Enquanto se debate o problema dos abusos sexuais também se questiona o futuro da Igreja. De um lado estão aqueles que querem uma abertura, liderados pela Igreja alemã, e do outros os ditos conservadores que se opõem à ordenação de mulheres e à comunhão de recasados, além dos homossexuais terem mos mesmos direitos dos casais heterossexuais casados e que só praticam sexo no casamento. A divisão da Igreja Católica ficou mais evidente com a cisão na Igreja Anglicana, onde ocorreu um cisma, precisamente pelas razões que estão agora a ser discutidas no Vaticano e no mundo católico. Segundo noticiou o 7 Margens, a «bênção de casais do mesmo sexo provoca cisão na Comunhão Anglicana Global». Num texto assinado por Jorge Wemans, pode ler-se. «Dez primazes das Igrejas Anglicanas de África e da Oceânia, representando cerca de 75 por cento dos anglicanos de todo o mundo, assinaram um comunicado em que retiram ao arcebispo de Cantuária, Justin Welby, o papel de líder da Comunhão Anglicana no mundo, e deixam de reconhecer a Igreja Anglicana de Inglaterra como sua ’Igreja-Mãe’. A cisão, tornada pública no dia 20 de fevereiro, é uma reação à decisão do Sínodo Geral da Igreja de Inglaterra (anglicana), tomada por escassa maioria no dia 9 de fevereiro, que admite abençoar as uniões entre pessoas do mesmo sexo, embora rejeite a celebração de casamentos homossexuais».

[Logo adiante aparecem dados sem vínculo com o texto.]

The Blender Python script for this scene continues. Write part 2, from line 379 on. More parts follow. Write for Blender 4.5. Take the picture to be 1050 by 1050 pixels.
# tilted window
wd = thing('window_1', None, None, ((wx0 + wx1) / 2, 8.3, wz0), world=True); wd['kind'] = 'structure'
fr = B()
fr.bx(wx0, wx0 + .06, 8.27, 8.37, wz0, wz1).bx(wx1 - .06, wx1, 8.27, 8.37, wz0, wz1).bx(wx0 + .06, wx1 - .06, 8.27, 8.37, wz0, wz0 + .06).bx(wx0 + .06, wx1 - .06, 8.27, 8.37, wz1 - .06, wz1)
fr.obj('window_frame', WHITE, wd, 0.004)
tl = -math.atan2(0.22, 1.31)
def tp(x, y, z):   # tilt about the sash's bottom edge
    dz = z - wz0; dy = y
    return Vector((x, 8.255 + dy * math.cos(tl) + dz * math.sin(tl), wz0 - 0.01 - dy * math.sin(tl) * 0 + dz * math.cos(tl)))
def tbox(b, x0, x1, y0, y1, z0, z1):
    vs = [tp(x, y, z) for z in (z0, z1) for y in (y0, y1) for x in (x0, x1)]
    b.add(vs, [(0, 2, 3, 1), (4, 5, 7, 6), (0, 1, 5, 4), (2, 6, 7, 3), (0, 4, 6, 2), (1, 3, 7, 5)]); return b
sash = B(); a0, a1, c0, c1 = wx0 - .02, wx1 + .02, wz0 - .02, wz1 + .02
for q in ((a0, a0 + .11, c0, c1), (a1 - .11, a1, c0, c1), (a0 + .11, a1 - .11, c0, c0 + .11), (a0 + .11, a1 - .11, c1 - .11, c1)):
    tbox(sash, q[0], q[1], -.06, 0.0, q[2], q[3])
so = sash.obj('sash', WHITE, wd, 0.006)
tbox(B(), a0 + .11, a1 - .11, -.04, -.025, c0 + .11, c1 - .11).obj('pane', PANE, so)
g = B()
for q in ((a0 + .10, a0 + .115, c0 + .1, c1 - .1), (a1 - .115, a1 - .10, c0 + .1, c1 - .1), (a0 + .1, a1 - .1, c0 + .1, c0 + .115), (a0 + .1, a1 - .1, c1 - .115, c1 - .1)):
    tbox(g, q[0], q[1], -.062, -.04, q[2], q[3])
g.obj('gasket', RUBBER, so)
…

Esta história faz lembrar-lhe alguma coisa? É óbvio que sim, a Igreja Anglicana fraturou-se precisamente pelas questões fraturantes. No que diz respeito à Igreja Católica e ao processo sinodal em curso, muitos dos chamados conservadores dizem que tal não se passará e que respeitarão sempre a vontade de Roma, apesar de estarem verdadeiramente convencidos de que Francisco nunca determinará a ordenação de mulheres.

Já os progressistas relembram que o Papa vai prolongar o seu pontificado até ao final de 2024, altura em que o processo sinodal estará concluído, prevendo estes que as transformações serão muitas e que vão de encontro ao desejo da maioria dos fiéis e praticantes. Nomeadamente a história da ordenação de padres casados, de mulheres, e uma abertura aos divorciados e á comunidade homossexual.

No meio destas confusões todas, há quem defenda, citando o evangelho segundo S. Mateus, que «ninguém pode servir a dois senhores; pois odiará um e amará o outro, ou se dedicará a um e desprezará o outro. Vocês não podem servir a Deus e ao Dinheiro» – leia-se, neste caso, a conservadores e a progressistas.